In tal senso si segnala ad es. l’intervento della sez. reg. ASGI del FVG nei confronti del comportamento dell’ufficio immigrazione della Questura di Trieste che nega il rilascio del permesso di soggiorno per lungo soggiornanti di cui all’art. 9 del d.lgs. n. 286/98, attuativo della direttiva europea n. 109/2003/CE, ai cittadini di Paesi terzi non membri dell’Unione europea che sono titolari del permesso di soggiorno per lavoro infermieristico ex art. 27 del T.U. immigrazione.

Sebbene il permesso di soggiorno per lavoro infermieristico ex. art. 27 c. 1 lett. r bis  d.lgs.  n. 286/98, ai sensi di quanto previsto dall’art. 40 c. 23 d.P.R. n. 394/99,  presuppone la limitazione  riferita all’esclusiva mansione lavorativa consentita,  non può essere considerato come un permesso di soggiorno ‘formalmente limitato’ ai sensi dell’art. 3 par. 2 lett. e) della direttiva n. 109/2003, ostativo all’accesso allo status di lungo soggiornante, perché la limitazione formale non impedisce all’infermiere extracomunitario che ne è  titolare di insediarsi ed integrarsi stabilmente in Italia. Questo  per le seguenti ragioni:

a) l’  ammissione in Italia dell’infermiere extracomunitario non avviene necessariamente  a titolo meramente  temporaneo in relazione ad  un impiego di natura  temporanea, visto che la stessa normativa gli dà facoltà di sottoscrivere contratti di impiego anche a tempo indeterminato (art. 40 c. 21 d.P.R. n. 394/99) ed  egli è assimilato agli altri lavoratori di Paesi terzi per quanto concerne la possibilità di beneficiare di un numero indeterminato di rinnovi del permesso di soggiorno (in tal senso anche nota del M.I. Dip.
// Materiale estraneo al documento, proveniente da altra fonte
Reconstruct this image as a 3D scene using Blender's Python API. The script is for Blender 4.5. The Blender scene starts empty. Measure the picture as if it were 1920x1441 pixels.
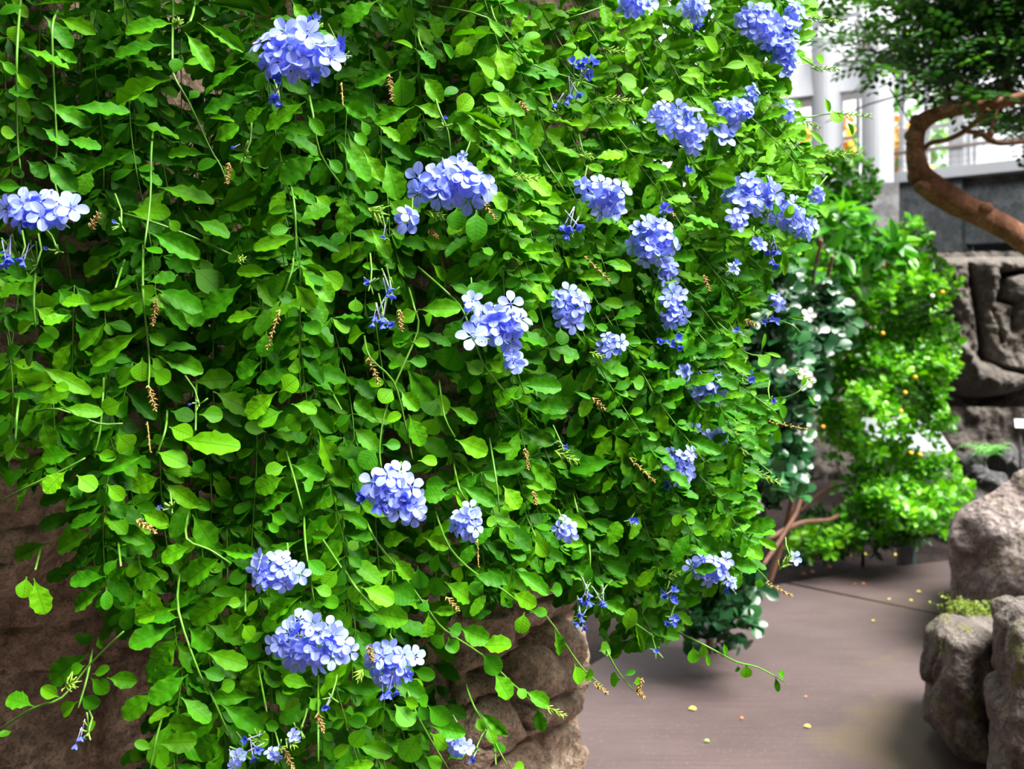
import bpy, bmesh, math, random
import numpy as np
from mathutils import Vector, noise, Matrix
random.seed(7); rng = np.random.default_rng(11)
S = bpy.context.scene
C = S.collection
# ------------------------------------------------------------------ camera, world, light, exposure
F, HX, HY, CAMZ = 1867.0, 960.0, 600.0, 1.5
cd = bpy.data.cameras.new('camera'); cam = bpy.data.objects.new('camera', cd); C.objects.link(cam)
cam.location = (0, 0, CAMZ); cam.rotation_euler = (math.pi/2, 0, 0)
cd.sensor_width = 36.0; cd.lens = 36.0*F/1920.0
cd.shift_y = -(720.5-HY)/1920.0
cd.clip_start = 0.05; cd.clip_end = 200
cd.dof.use_dof = True; cd.dof.focus_distance = 1.3; cd.dof.aperture_fstop = 6.5
S.camera = cam
S.view_settings.view_transform = 'Standard'; S.view_settings.look = 'None'
S.view_settings.exposure = 0.20; S.view_settings.gamma = 1.0
S.view_settings.use_curve_mapping = False

w = bpy.data.worlds.new('sky'); S.world = w; w.use_nodes = True
nt = w.node_tree; nt.nodes.clear()
o_ = nt.nodes.new('ShaderNodeOutputWorld'); bg = nt.nodes.new('ShaderNodeBackground')
tc = nt.nodes.new('ShaderNodeTexCoord'); sx = nt.nodes.new('ShaderNodeSeparateXYZ')
nt.links.new(tc.outputs['Generated'], sx.inputs[0])
def wmath(op, a, b):
    m = nt.nodes.new('ShaderNodeMath'); m.operation = op
    for k, v in enumerate((a, b)):
        if hasattr(v, 'is_output'): nt.links.new(v, m.inputs[k])
        else: m.inputs[k].default_value = v
    return m.outputs[0]
def wrange(v, a, b, c, d):
    m = nt.nodes.new('ShaderNodeMapRange'); m.inputs[1].default_value = a; m.inputs[2].default_value = b
    m.inputs[3].default_value = c; m.inputs[4].default_value = d; nt.links.new(v, m.inputs[0]); return m.outputs[0]
zf = wrange(sx.outputs[2], -0.2, 0.9, 0.20, 1.2)
yf = wrange(sx.outputs[1], -0.45, 0.8, 0.035, 1.0)
xf = wrange(sx.outputs[0], -1.0, 0.7, 0.35, 1.15)
st = wmath('MULTIPLY', wmath('MULTIPLY', zf, yf), xf)
st = wmath('ADD', wmath('MULTIPLY', st, 1.9), wrange(sx.outputs[1], 0.6, 0.95, 0.0, 0.9))
bg.inputs['Color'].default_value = (0.95, 0.98, 1.0, 1); nt.links.new(st, bg.inputs['Strength'])
nt.links.new(bg.outputs[0], o_.inputs['Surface'])

sd = bpy.data.lights.new('daylight', 'SUN'); sd.energy = 16.0; sd.angle = math.radians(36); sd.color = (1.0, 0.98, 0.94)
sun = bpy.data.objects.new('daylight', sd); C.objects.link(sun)
sdir = Vector((0.50, -0.27, 1.0)).normalized()          # towards the light, through the glass roof
sun.rotation_euler = sdir.to_track_quat('Z', 'Y').to_euler()

def fill_light(loc, target, sx_, sy_, power):
    ad = bpy.data.lights.new('fill_light', 'AREA'); ad.shape = 'RECTANGLE'; ad.size = sx_; ad.size_y = sy_; ad.energy = power; ad.color = (0.97, 0.99, 1.0)
    a = bpy.data.objects.new('fill_light', ad); C.objects.link(a); a.location = loc; a.rotation_euler = (Vector(loc)-Vector(target)).to_track_quat('Z', 'Y').to_euler()
fill_light((3.0, 4.6, 7.5), (4.5, 10.5, 2.6), 7.0, 3.0, 620)     # added fill light from above, brightens the far columns and wall

def P(x, y, Y): return Vector(((x-HX)/F*Y, Y, CAMZ-(y-HY)/F*Y))
def G(x, y, z=0.0):
    Y = (CAMZ-z)*F/(y-HY); return Vector(((x-HX)/F*Y, Y, z))

# ------------------------------------------------------------------ helpers
def tag(o, label=None, cat=None, group=None, kind=None):
    if label: o['label'] = label
    if cat: o['category'] = cat
    if group: o['group'] = group
    if kind: o['kind'] = kind
    return o
def empty(name, loc=(0, 0, 0)):
    o = bpy.data.objects.new(name, None); C.objects.link(o); o.location = loc; o.empty_display_size = 0.1; return o
def wloc(o):
    return Vector(o.location) if o.parent is None else Vector(o.location)+wloc(o.parent)
class MB:
    def __init__(s): s.v = []; s.f = []; s.m = []; s.n = 0; s.uv = []; s.tone = []
    def add(s, V, Fc, mi=0, uv=None, tone=0.5):
        V = np.asarray(V, float).reshape(-1, 3); s.v.append(V)
        Fc = np.asarray(Fc, int)
        s.f += (Fc+s.n).tolist(); s.m += [mi]*len(Fc)
        s.uv.append(np.zeros((len(V), 2)) if uv is None else uv)
        s.tone.append(np.full(len(V), tone)); s.n += len(V)
    def addl(s, V, faces, mi=0, tone=0.5):
        V = np.asarray(V, float).reshape(-1, 3); s.v.append(V)
        s.f += [[i+s.n for i in f] for f in faces]; s.m += [mi]*len(faces)
        s.uv.append(np.zeros((len(V), 2))); s.tone.append(np.full(len(V), tone)); s.n += len(V)
    def tube(s, pts, radii, seg=6, mi=0, tone=0.5, cap=True):
        pts = [Vector(p) for p in pts]; n = len(pts)
        if not hasattr(radii, '__len__'): radii = [radii]*n
        V = []; a0 = None
        for i in range(n):
            t = (pts[min(i+1, n-1)]-pts[max(i-1, 0)]).normalized()
            if a0 is None:
                a0 = t.orthogonal().normalized()
            a0 = (a0-t*a0.dot(t)).normalized(); b = t.cross(a0)
            for k in range(seg):
                an = 2*math.pi*k/seg
                V.append(pts[i]+(a0*math.cos(an)+b*math.sin(an))*radii[i])
        fs = []
        for i in range(n-1):
            for k in range(seg):
                k2 = (k+1) % seg
                fs.append([i*seg+k, i*seg+k2, (i+1)*seg+k2, (i+1)*seg+k])
        if cap:
            fs.append(list(range(seg))[::-1]); fs.append([(n-1)*seg+k for k in range(seg)])
        s.addl([tuple(v) for v in V], fs, mi, tone)
    def box(s, lo, hi, mi=0):
        x0, y0, z0 = lo; x1, y1, z1 = hi
        V = [(x0,y0,z0),(x1,y0,z0),(x1,y1,z0),(x0,y1,z0),(x0,y0,z1),(x1,y0,z1),(x1,y1,z1),(x0,y1,z1)]
        s.addl(V, [[0,3,2,1],[4,5,6,7],[0,1,5,4],[1,2,6,5],[2,3,7,6],[3,0,4,7]], mi)
    def prism(s, poly, vec, mi=0):
        n = len(poly); V = [Vector(p) for p in poly]; V2 = [p+Vector(vec) for p in V]
        s.addl([tuple(p) for p in V+V2], [list(range(n))[::-1], [n+i for i in range(n)]]+[[i, (i+1) % n, n+(i+1) % n, n+i] for i in range(n)], mi)
    def build(s, name, mats, parent=None, smooth=True, origin=None):
        V = np.concatenate(s.v) if s.v else np.zeros((0, 3))
        if parent is not None: off = wloc(parent)
        elif origin is not None: off = Vector(origin)
        else: off = Vector((0, 0, 0))
        me = bpy.data.meshes.new(name)
        me.from_pydata((V-np.array(off)).tolist(), [], s.f); 
        if not isinstance(mats, (list, tuple)): mats = [mats]
        for m in mats: me.materials.append(m)
        me.polygons.foreach_set('material_index', s.m)
        me.polygons.foreach_set('use_smooth', [smooth]*len(s.f))
        UV = np.concatenate(s.uv)
        if np.any(UV):
            ul = me.uv_layers.new(name='UVMap'); li = np.empty(len(me.loops), int); me.loops.foreach_get('vertex_index', li)
            ul.data.foreach_set('uv', UV[li].ravel())
        at = me.attributes.new('tone', 'FLOAT', 'POINT'); at.data.foreach_set('value', np.concatenate(s.tone))
        me.update()
        o = bpy.data.objects.new(name, me); C.objects.link(o)
        if parent is not None:
            o.parent = parent            # parents carry translation only: mesh is local to the parent's base
        elif origin is not None: o.location = origin
        return o

# ------------------------------------------------------------------ materials
class MT:
    def __init__(s, name):
        s.m = bpy.data.materials.new(name); s.m.use_nodes = True; s.t = s.m.node_tree; s.N = s.t.nodes; s.N.clear()
        s.out = s.N.new('ShaderNodeOutputMaterial'); s.b = s.N.new('ShaderNodeBsdfPrincipled'); s.l(s.b.outputs[0], s.out.inputs[0])
    def l(s, a, b): s.t.links.new(a, b)
    def set(s, i, v): s.b.inputs[i].default_value = v
    def co(s):
        t = s.N.new('ShaderNodeTexCoord'); return t.outputs['Object']
    def noise(s, scale, detail=5, vec=None, rough=0.55, dist=0.0):
        n = s.N.new('ShaderNodeTexNoise'); n.inputs['Scale'].default_value = scale; n.inputs['Detail'].default_value = detail
        n.inputs['Roughness'].default_value = rough; n.inputs['Distortion'].default_value = dist
        s.l(vec if vec else s.co(), n.inputs['Vector']); return n.outputs['Fac']
    def ramp(s, fac, stops):
        r = s.N.new('ShaderNodeValToRGB'); e = r.color_ramp.elements
        while len(e) < len(stops): e.new(0.5)
        for k, (p, c) in enumerate(stops):
            e[k].position = p; e[k].color = (*c, 1) if len(c) == 3 else c
        s.l(fac, r.inputs[0]); return r.outputs[0]
    def mix(s, fac, a, b, mode='MIX'):
        m = s.N.new('ShaderNodeMix'); m.data_type = 'RGBA'; m.blend_type = mode
        for v, i in ((fac, 0), (a, 6), (b, 7)):
            if hasattr(v, 'is_output'): s.l(v, m.inputs[i])
            else: m.inputs[i].default_value = v if not isinstance(v, tuple) else (*v, 1)[:4]
        return m.outputs[2]
    def math(s, op, a, b=0.0, c=0.0):
        m = s.N.new('ShaderNodeMath'); m.operation = op
        for k, v in enumerate((a, b, c)):
            if hasattr(v, 'is_output'): s.l(v, m.inputs[k])
            else: m.inputs[k].default_value = v
        return m.outputs[0]
    def bump(s, h, strength=0.5, dist=0.01):
        b = s.N.new('ShaderNodeBump'); b.inputs['Strength'].default_value = strength; b.inputs['Distance'].default_value = dist
        s.l(h, b.inputs['Height']); s.l(b.outputs[0], s.b.inputs['Normal'])
    def col(s, c):
        if hasattr(c, 'is_output'): s.l(c, s.b.inputs['Base Color'])
        else: s.b.inputs['Base Color'].default_value = (*c, 1)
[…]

Libertà Civili e Imm. dd. sett. 2010), così come di un periodo di tolleranza dello stato di disoccupazione pari ad almeno  12 mesi o per la durata della prestazione di sostegno al reddito, qualora superiore, ai fini della conservazione del diritto al rinnovo o proroga del permesso di soggiorno (art. 40 c. 23 d.P.R. n. 394/99 che richiama all’art. 22 c. 11 del d.lgs. n. 286/98, così come modificato dall’art. 4 c. 30 della legge n. 92/2012);

b) il permesso di soggiorno per ‘lavoro infermieristico’, è assimilato agli altri permessi di soggiorno per motivi di lavoro subordinato o autonomo per quanto concerne l’accesso al diritto all’unità familiare (ricongiungimento dei familiari) (art. 28 d.lgs n. 286/98), l’accesso ai diritti sociali e all’alloggio, ivi compresi gli alloggi di edilizia residenziale pubblica ovvero gli interventi di credito agevolato per l’acquisto della prima casa, in condizioni di parità di trattamento con i cittadini italiani (art. 40 c. 6 e art. 41 d.lgs. n. 286/98).
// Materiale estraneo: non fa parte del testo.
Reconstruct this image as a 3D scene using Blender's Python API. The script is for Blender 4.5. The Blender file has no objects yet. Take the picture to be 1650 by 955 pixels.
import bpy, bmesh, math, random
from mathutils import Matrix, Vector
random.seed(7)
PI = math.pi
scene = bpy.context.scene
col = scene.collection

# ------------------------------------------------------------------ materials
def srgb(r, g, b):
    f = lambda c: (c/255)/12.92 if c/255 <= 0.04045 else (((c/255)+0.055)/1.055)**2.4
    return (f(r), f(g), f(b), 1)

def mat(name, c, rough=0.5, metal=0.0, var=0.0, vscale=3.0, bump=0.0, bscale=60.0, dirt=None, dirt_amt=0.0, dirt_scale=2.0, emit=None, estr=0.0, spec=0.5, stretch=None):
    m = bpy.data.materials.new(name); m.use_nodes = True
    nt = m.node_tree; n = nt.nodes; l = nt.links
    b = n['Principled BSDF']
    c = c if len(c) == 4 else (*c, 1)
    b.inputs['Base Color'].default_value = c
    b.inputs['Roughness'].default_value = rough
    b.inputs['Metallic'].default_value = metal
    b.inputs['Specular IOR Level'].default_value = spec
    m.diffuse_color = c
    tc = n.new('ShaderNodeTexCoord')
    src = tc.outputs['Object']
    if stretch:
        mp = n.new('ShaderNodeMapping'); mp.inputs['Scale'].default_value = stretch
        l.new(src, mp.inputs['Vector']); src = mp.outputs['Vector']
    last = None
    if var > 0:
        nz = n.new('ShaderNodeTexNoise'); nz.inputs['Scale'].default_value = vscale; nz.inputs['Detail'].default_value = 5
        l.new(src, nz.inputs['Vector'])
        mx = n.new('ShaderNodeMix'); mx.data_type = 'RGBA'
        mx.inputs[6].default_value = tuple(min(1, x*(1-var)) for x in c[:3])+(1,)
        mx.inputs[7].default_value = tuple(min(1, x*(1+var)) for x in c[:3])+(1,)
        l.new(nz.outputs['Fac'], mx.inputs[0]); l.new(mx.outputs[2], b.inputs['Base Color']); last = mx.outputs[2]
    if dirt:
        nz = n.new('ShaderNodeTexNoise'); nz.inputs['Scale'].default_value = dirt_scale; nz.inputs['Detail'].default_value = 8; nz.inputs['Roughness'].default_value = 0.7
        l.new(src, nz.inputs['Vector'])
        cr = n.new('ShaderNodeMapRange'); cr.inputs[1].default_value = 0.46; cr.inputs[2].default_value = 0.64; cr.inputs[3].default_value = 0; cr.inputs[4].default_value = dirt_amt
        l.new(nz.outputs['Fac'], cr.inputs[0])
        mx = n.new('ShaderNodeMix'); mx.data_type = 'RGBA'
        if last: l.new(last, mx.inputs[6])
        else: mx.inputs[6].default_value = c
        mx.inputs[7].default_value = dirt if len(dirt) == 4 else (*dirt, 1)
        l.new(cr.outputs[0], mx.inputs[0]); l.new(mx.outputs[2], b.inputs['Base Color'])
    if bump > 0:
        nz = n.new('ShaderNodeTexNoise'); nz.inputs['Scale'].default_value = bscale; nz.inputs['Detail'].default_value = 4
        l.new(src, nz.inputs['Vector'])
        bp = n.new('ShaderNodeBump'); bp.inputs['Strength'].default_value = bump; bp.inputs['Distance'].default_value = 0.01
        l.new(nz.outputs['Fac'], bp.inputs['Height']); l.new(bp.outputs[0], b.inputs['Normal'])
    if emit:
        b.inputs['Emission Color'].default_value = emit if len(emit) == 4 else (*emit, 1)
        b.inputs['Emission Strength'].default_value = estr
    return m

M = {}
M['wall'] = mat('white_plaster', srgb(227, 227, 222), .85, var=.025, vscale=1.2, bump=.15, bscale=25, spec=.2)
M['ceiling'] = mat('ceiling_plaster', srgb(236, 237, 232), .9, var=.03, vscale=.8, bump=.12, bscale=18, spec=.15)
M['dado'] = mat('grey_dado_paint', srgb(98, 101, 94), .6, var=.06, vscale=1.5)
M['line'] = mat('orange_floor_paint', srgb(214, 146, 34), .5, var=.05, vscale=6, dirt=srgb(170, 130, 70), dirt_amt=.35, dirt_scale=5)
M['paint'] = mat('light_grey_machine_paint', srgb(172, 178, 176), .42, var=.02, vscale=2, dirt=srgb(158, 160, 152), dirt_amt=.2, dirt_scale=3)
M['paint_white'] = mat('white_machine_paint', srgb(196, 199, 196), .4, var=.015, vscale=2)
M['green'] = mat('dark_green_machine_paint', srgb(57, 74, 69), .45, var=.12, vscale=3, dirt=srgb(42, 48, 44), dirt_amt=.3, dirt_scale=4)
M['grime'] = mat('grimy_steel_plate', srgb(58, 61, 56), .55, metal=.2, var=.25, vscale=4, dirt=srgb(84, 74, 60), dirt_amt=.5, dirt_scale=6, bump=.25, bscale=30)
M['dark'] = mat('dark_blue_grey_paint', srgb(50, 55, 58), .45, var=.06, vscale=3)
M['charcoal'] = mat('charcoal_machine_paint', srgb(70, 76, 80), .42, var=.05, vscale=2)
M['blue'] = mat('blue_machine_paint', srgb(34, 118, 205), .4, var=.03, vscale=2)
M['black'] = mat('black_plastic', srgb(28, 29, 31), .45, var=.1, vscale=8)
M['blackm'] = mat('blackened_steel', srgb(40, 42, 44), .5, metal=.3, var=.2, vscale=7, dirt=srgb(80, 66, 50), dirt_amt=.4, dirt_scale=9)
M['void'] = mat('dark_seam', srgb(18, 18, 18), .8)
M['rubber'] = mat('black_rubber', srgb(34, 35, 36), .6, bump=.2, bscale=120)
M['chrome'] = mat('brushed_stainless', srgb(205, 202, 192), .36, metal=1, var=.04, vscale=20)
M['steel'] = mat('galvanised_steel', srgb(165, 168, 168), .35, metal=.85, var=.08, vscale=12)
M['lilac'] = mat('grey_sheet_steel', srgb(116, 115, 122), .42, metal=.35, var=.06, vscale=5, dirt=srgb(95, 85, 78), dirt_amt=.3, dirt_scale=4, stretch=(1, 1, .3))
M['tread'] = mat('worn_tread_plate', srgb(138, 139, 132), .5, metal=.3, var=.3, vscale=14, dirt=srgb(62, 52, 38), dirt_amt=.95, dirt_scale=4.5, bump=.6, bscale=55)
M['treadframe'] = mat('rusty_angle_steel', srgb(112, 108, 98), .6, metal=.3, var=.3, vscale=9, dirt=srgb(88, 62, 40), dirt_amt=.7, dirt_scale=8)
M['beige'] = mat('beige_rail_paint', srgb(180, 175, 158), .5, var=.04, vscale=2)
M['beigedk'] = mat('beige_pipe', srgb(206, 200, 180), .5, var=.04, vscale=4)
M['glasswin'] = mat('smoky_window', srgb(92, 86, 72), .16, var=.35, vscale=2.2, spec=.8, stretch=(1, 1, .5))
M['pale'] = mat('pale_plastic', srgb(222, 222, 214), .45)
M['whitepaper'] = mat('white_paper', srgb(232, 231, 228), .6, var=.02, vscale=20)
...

Alla luce di quanto sopra, appare evidente che l’Ufficio immigrazione della Questura di Trieste, negando tout court l’accesso dei titolari di permesso di soggiorno per lavoro infermieristico allo status di lungo soggiornante compie un’interpretazione della normativa interna italiana non conforme, bensì in violazione della direttiva europea n. 109/2003, in aperta violazione del principio del primato e immediata applicabilità delle norme di diritto europeo.

La consolidata giurisprudenza della Corte Costituzionale ha  riconosciuto l’immediata applicabilità delle disposizioni comunitarie anche in relazione alle “statuizioni risultanti (…) dalle sentenze interpretative della Corte di Giustizia” (C.Cost. 23.04.1985, n. 113), per cui deriva l’obbligo delle autorità amministrativa ovvero del giudice nazionale, in caso di contenzioso, di applicare il principio dell’interpretazione delle norme interne conformemente alle disposizioni del diritto dell’Unione europea, , così come risultanti dalle statuizioni interpretative della Corte di Giustizia europea ovvero, qualora un’interpretazione conforme non sia possibile, una disapplicazione delle norme interne incompatibili.

La sez. regionale dell’ASGI confida dunque che, alla luce della sentenza della Corte di Giustizia europea, verrà modificata la prassi illegittima seguita dall’Ufficio immigrazione della Questura di Trieste.